Sono passati esattamente dieci giorni da quando Eyal Yifrach, Gil-ad Shàer e Naftali Frankel, i tre studenti di una scuola rabbinica, sono scomparsi mentre facevano l’autostop nei pressi di Hebron, dopo essere usciti da uno degli insediamenti israeliani in Cisgiordania. Dei tre non ci sono notizie, il che non è ovviamente una buona cosa. E dopo la prima reazione rabbiosa del premier Netanyahu e delle autorità di Israele (accuse verso tutti, Abu Mazen considerato responsabile, centinaia di palestinesi arrestati), tese anche a dimostrare impegno ed efficienza, i pronunciamenti politici sono diventati assai più prudenti.
Il principale accusato resta Hamas, il movimento politico-militare (terroristico, secondo il giudizio di Israele, Usa e di gran parte dei Paesi europei) palestinese che dal 2007 controlla la Striscia di Gaza dopo averne cacciato con le armi gli uomini di Al Fatah e di Abu Mazen. E se non Hamas, uno dei tanti gruppuscoli armati che gli ruotano intorno. Nessuno rivendica il rapimento perché tutti sanno che, una volta conclusa la vicenda, Israele non farà mancare la propria rappresaglia. Netanyahu, poi, non è il tipo da dimenticare un oltraggio come questo.
Ma è chiaro che anche in Israele è in corso un riesame dei fatti e, soprattutto, delle conclusioni da trarre. Sembra prevalere, ormai, la considerazione che il primo obiettivo del rapimento sia stato proprio l’affondamento di quel governo di unità nazionale Al Fatah – Hamas che i palestinesi (una parte, almeno) consideravano un modo per “pesare” di più nelle trattative e che Israele, invece, aveva vissuto come un affronto e una minaccia.
Netanyahu e Abu Mazen sotto pressione
L’uomo sotto pressione, oggi, è Abu Mazen, il presidente dell’Autorità nazionale palestinese che regge la Cisgiordania e che ancora una volta avrebbe dato credito a una volontà politica unitaria che Hamas, come al solito, ha fatto presto a ritirare. Ma sotto pressione è anche Netanyahu, che deve riportare a casa i tre ragazzi e nella gestione del caso ha commesso errori clamorosi, primo fra tutti quello di accusare proprio Abu Mazen, l’ultimo che avrebbe potuto desiderare un gesto così clamoroso e, dal suo punto di vista, sconsiderato.
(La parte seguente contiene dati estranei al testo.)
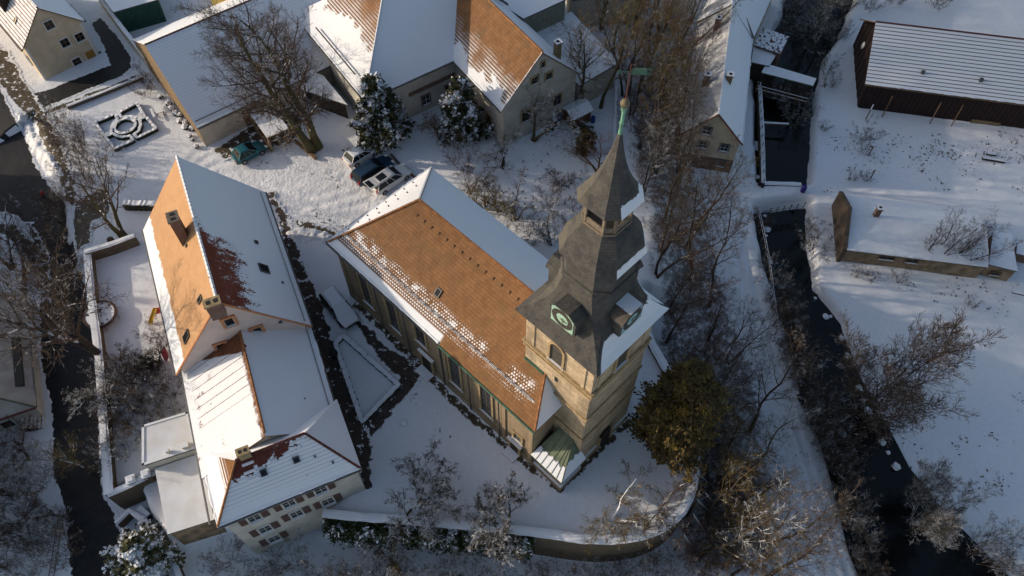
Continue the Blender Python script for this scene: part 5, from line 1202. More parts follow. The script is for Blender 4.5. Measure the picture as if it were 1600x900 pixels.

Ora le ricerche proseguono, circondate da quello che, da un punto di vista politico, equivale al silenzio. Di fatto, i palestinesi della Cisgiordania e l’esercito di Israele collaborano. Lo ha spiegato bene, anche se in linguaggio diplomatico, il portavoce del Dipartimento di Stato Usa. Incontrando la stampa, Jen Psaki ha detto: “Sappiamo che il presidente Mahmud Abbas (Abu Mazen, n.d.r) ha telefonato al primo ministro Netanyahu per condannare l’accaduto e per garantire la propria collaborazione affinché i tre ragazzi israeliani siano trovati a riportati a casa. Sull’accaduto d’altra parte è in corso un’inchiesta”.
Psaki ha poi aggiunto: “Abbiamo parlato con le parti (Israele e palestinesi, n.d.r) sull’importanza di una stretta cooperazione nell’ambito della sicurezza e vediamo che ciò sta avvenendo”. Mentre tutti speriamo che i ragazzi siano salvati, possiamo anche sperare che la lezione sulla cooperazione, così amaramente appresa, serva per il futuro. Sia ai palestinesi sia agli israeliani.